**Work to be completed**
Write out all the entries word for word and omit any pictures.

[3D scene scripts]
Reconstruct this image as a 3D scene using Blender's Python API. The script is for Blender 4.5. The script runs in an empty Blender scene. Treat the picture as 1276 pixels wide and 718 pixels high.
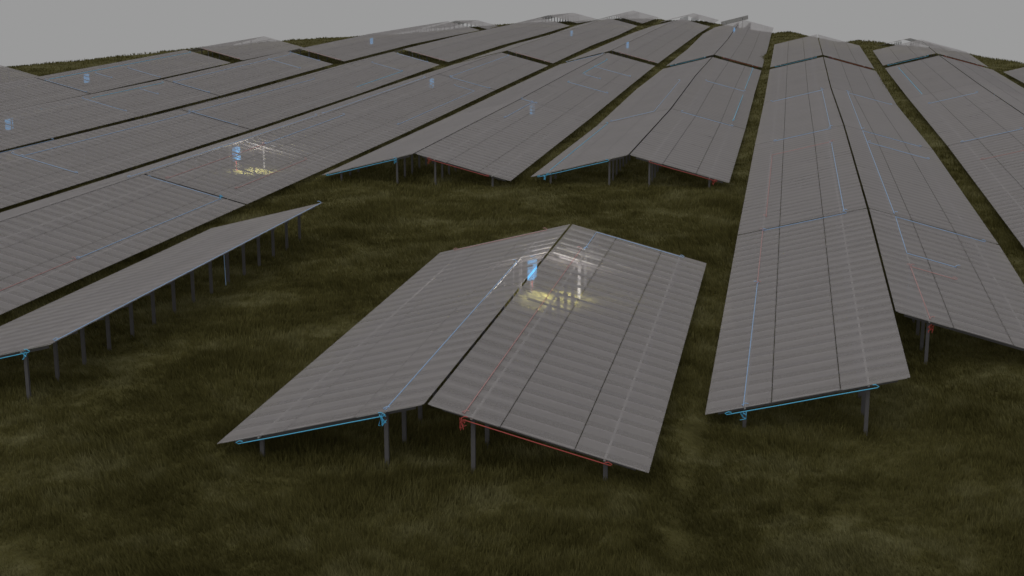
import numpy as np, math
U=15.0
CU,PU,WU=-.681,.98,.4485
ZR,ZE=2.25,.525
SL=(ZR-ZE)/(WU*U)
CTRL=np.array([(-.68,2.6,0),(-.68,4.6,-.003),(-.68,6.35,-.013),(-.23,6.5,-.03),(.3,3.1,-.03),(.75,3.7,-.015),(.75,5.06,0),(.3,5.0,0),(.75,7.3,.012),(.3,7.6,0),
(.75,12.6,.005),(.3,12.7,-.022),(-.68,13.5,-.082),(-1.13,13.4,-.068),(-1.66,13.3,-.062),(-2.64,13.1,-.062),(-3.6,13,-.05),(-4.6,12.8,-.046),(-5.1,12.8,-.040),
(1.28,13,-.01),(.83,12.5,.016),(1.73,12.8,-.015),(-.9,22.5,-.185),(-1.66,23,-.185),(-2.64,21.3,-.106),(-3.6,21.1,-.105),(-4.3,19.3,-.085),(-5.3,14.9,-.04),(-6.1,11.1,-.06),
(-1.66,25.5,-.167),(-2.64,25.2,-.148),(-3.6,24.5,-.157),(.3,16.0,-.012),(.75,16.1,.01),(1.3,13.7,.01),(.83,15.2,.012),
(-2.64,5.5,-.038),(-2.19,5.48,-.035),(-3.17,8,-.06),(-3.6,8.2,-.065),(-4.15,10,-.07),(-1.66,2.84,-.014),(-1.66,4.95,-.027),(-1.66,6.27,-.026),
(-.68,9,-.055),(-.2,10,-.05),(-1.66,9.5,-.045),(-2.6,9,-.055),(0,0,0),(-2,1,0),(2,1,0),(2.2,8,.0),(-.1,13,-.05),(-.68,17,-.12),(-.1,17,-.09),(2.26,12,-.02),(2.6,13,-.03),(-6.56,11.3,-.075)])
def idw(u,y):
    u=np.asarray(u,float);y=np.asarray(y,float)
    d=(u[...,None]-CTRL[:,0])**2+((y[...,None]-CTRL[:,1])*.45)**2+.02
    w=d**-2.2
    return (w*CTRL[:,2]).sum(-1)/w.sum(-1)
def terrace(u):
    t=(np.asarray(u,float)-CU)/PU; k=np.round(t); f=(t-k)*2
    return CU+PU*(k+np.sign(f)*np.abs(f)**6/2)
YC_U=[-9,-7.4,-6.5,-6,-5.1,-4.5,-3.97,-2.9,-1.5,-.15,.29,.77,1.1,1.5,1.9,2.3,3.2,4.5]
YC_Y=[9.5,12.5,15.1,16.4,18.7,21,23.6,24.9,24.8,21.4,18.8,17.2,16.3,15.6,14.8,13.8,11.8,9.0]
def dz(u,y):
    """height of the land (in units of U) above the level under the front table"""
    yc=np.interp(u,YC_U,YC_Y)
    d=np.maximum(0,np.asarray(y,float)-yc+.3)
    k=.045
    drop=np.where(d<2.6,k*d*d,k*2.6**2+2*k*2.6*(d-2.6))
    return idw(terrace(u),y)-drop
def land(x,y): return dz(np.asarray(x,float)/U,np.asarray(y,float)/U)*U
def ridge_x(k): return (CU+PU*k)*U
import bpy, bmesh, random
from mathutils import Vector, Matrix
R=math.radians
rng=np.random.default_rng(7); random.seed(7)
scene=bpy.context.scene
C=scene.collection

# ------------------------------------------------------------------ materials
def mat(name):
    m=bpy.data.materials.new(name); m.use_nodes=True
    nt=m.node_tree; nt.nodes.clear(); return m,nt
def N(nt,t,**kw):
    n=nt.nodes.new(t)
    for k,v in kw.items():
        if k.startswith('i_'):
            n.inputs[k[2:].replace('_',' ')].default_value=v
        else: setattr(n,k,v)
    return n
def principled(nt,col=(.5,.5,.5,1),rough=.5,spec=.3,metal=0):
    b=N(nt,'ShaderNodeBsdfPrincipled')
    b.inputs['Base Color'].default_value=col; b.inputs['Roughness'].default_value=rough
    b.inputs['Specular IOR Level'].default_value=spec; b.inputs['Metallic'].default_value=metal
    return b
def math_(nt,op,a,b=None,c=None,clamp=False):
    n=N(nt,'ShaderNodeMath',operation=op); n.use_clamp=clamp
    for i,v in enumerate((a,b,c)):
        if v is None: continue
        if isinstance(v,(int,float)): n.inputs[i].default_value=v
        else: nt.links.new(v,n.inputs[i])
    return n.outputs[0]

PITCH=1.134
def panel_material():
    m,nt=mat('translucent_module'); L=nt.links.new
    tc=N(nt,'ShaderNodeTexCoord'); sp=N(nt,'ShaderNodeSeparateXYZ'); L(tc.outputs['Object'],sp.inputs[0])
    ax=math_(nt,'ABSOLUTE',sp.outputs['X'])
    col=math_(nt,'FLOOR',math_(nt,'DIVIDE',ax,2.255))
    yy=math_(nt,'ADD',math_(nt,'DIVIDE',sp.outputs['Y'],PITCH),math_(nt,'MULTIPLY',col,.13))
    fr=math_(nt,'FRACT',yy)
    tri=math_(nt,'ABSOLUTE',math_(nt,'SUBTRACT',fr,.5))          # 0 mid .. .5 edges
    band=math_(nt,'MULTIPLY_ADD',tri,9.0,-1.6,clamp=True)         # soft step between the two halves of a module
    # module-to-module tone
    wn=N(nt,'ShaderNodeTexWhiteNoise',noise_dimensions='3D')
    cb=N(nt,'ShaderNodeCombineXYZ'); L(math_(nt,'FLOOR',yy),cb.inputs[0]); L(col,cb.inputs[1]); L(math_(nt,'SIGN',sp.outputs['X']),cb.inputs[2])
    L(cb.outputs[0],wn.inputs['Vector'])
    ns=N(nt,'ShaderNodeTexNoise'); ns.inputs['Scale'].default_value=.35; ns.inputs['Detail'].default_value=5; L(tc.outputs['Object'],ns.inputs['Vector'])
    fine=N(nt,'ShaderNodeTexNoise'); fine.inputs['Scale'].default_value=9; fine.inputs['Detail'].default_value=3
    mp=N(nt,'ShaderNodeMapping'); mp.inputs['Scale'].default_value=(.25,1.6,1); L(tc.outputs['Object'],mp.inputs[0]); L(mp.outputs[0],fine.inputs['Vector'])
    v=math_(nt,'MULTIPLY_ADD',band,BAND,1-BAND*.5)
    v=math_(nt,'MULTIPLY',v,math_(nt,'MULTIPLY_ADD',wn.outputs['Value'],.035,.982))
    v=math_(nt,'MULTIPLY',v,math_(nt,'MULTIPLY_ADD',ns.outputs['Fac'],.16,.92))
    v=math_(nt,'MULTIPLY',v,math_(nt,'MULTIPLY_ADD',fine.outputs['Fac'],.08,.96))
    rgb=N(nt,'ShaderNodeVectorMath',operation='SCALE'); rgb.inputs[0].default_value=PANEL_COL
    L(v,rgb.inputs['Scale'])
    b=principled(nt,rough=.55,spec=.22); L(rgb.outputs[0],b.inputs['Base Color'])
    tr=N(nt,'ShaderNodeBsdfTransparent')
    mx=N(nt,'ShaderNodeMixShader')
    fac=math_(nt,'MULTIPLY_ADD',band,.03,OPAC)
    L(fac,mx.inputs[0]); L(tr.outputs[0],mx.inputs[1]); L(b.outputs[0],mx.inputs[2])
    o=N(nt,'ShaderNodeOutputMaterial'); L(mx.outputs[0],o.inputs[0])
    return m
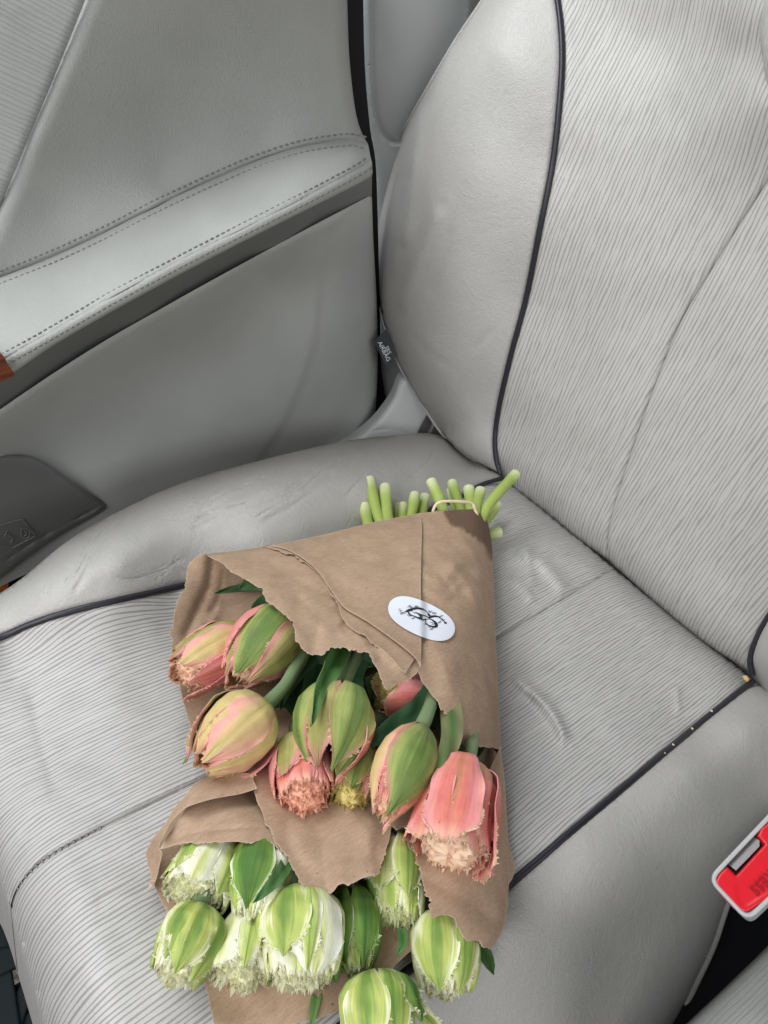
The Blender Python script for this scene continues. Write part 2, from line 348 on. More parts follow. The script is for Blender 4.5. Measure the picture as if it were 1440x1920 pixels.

**Solution**
Reconstruct this image as a 3D scene using Blender's Python API. The script is for Blender 4.5. The script runs in an empty Blender scene. Treat the picture as 1276 pixels wide and 718 pixels high.
import numpy as np, math
U=15.0
CU,PU,WU=-.681,.98,.4485
ZR,ZE=2.25,.525
SL=(ZR-ZE)/(WU*U)
CTRL=np.array([(-.68,2.6,0),(-.68,4.6,-.003),(-.68,6.35,-.013),(-.23,6.5,-.03),(.3,3.1,-.03),(.75,3.7,-.015),(.75,5.06,0),(.3,5.0,0),(.75,7.3,.012),(.3,7.6,0),
(.75,12.6,.005),(.3,12.7,-.022),(-.68,13.5,-.082),(-1.13,13.4,-.068),(-1.66,13.3,-.062),(-2.64,13.1,-.062),(-3.6,13,-.05),(-4.6,12.8,-.046),(-5.1,12.8,-.040),
(1.28,13,-.01),(.83,12.5,.016),(1.73,12.8,-.015),(-.9,22.5,-.185),(-1.66,23,-.185),(-2.64,21.3,-.106),(-3.6,21.1,-.105),(-4.3,19.3,-.085),(-5.3,14.9,-.04),(-6.1,11.1,-.06),
(-1.66,25.5,-.167),(-2.64,25.2,-.148),(-3.6,24.5,-.157),(.3,16.0,-.012),(.75,16.1,.01),(1.3,13.7,.01),(.83,15.2,.012),
(-2.64,5.5,-.038),(-2.19,5.48,-.035),(-3.17,8,-.06),(-3.6,8.2,-.065),(-4.15,10,-.07),(-1.66,2.84,-.014),(-1.66,4.95,-.027),(-1.66,6.27,-.026),
(-.68,9,-.055),(-.2,10,-.05),(-1.66,9.5,-.045),(-2.6,9,-.055),(0,0,0),(-2,1,0),(2,1,0),(2.2,8,.0),(-.1,13,-.05),(-.68,17,-.12),(-.1,17,-.09),(2.26,12,-.02),(2.6,13,-.03),(-6.56,11.3,-.075)])
def idw(u,y):
    u=np.asarray(u,float);y=np.asarray(y,float)
    d=(u[...,None]-CTRL[:,0])**2+((y[...,None]-CTRL[:,1])*.45)**2+.02
    w=d**-2.2
    return (w*CTRL[:,2]).sum(-1)/w.sum(-1)
def terrace(u):
    t=(np.asarray(u,float)-CU)/PU; k=np.round(t); f=(t-k)*2
    return CU+PU*(k+np.sign(f)*np.abs(f)**6/2)
YC_U=[-9,-7.4,-6.5,-6,-5.1,-4.5,-3.97,-2.9,-1.5,-.15,.29,.77,1.1,1.5,1.9,2.3,3.2,4.5]
YC_Y=[9.5,12.5,15.1,16.4,18.7,21,23.6,24.9,24.8,21.4,18.8,17.2,16.3,15.6,14.8,13.8,11.8,9.0]
def dz(u,y):
    """height of the land (in units of U) above the level under the front table"""
    yc=np.interp(u,YC_U,YC_Y)
    d=np.maximum(0,np.asarray(y,float)-yc+.3)
    k=.045
    drop=np.where(d<2.6,k*d*d,k*2.6**2+2*k*2.6*(d-2.6))
    return idw(terrace(u),y)-drop
def land(x,y): return dz(np.asarray(x,float)/U,np.asarray(y,float)/U)*U
def ridge_x(k): return (CU+PU*k)*U
import bpy, bmesh, random
from mathutils import Vector, Matrix
R=math.radians
rng=np.random.default_rng(7); random.seed(7)
scene=bpy.context.scene
C=scene.collection

# ------------------------------------------------------------------ materials
def mat(name):
    m=bpy.data.materials.new(name); m.use_nodes=True
    nt=m.node_tree; nt.nodes.clear(); return m,nt
def N(nt,t,**kw):
    n=nt.nodes.new(t)
    for k,v in kw.items():
        if k.startswith('i_'):
            n.inputs[k[2:].replace('_',' ')].default_value=v
        else: setattr(n,k,v)
    return n
def principled(nt,col=(.5,.5,.5,1),rough=.5,spec=.3,metal=0):
    b=N(nt,'ShaderNodeBsdfPrincipled')
    b.inputs['Base Color'].default_value=col; b.inputs['Roughness'].default_value=rough
    b.inputs['Specular IOR Level'].default_value=spec; b.inputs['Metallic'].default_value=metal
    return b
def math_(nt,op,a,b=None,c=None,clamp=False):
    n=N(nt,'ShaderNodeMath',operation=op); n.use_clamp=clamp
    for i,v in enumerate((a,b,c)):
        if v is None: continue
        if isinstance(v,(int,float)): n.inputs[i].default_value=v
        else: nt.links.new(v,n.inputs[i])
    return n.outputs[0]

PITCH=1.134
def panel_material():
    m,nt=mat('translucent_module'); L=nt.links.new
    tc=N(nt,'ShaderNodeTexCoord'); sp=N(nt,'ShaderNodeSeparateXYZ'); L(tc.outputs['Object'],sp.inputs[0])
    ax=math_(nt,'ABSOLUTE',sp.outputs['X'])
    col=math_(nt,'FLOOR',math_(nt,'DIVIDE',ax,2.255))
    yy=math_(nt,'ADD',math_(nt,'DIVIDE',sp.outputs['Y'],PITCH),math_(nt,'MULTIPLY',col,.13))
    fr=math_(nt,'FRACT',yy)
    tri=math_(nt,'ABSOLUTE',math_(nt,'SUBTRACT',fr,.5))          # 0 mid .. .5 edges
    band=math_(nt,'MULTIPLY_ADD',tri,9.0,-1.6,clamp=True)         # soft step between the two halves of a module
    # module-to-module tone
    wn=N(nt,'ShaderNodeTexWhiteNoise',noise_dimensions='3D')
    cb=N(nt,'ShaderNodeCombineXYZ'); L(math_(nt,'FLOOR',yy),cb.inputs[0]); L(col,cb.inputs[1]); L(math_(nt,'SIGN',sp.outputs['X']),cb.inputs[2])
    L(cb.outputs[0],wn.inputs['Vector'])
    ns=N(nt,'ShaderNodeTexNoise'); ns.inputs['Scale'].default_value=.35; ns.inputs['Detail'].default_value=5; L(tc.outputs['Object'],ns.inputs['Vector'])
    fine=N(nt,'ShaderNodeTexNoise'); fine.inputs['Scale'].default_value=9; fine.inputs['Detail'].default_value=3
    mp=N(nt,'ShaderNodeMapping'); mp.inputs['Scale'].default_value=(.25,1.6,1); L(tc.outputs['Object'],mp.inputs[0]); L(mp.outputs[0],fine.inputs['Vector'])
    v=math_(nt,'MULTIPLY_ADD',band,BAND,1-BAND*.5)
    v=math_(nt,'MULTIPLY',v,math_(nt,'MULTIPLY_ADD',wn.outputs['Value'],.035,.982))
    v=math_(nt,'MULTIPLY',v,math_(nt,'MULTIPLY_ADD',ns.outputs['Fac'],.16,.92))
    v=math_(nt,'MULTIPLY',v,math_(nt,'MULTIPLY_ADD',fine.outputs['Fac'],.08,.96))
    rgb=N(nt,'ShaderNodeVectorMath',operation='SCALE'); rgb.inputs[0].default_value=PANEL_COL
    L(v,rgb.inputs['Scale'])
    b=principled(nt,rough=.55,spec=.22); L(rgb.outputs[0],b.inputs['Base Color'])
    tr=N(nt,'ShaderNodeBsdfTransparent')
    mx=N(nt,'ShaderNodeMixShader')
    fac=math_(nt,'MULTIPLY_ADD',band,.03,OPAC)
    L(fac,mx.inputs[0]); L(tr.outputs[0],mx.inputs[1]); L(b.outputs[0],mx.inputs[2])
    o=N(nt,'ShaderNodeOutputMaterial'); L(mx.outputs[0],o.inputs[0])
    return m
The Blender Python script for this scene continues. Write part 2, from line 348 on. More parts follow. The script is for Blender 4.5. Measure the picture as if it were 1440x1920 pixels.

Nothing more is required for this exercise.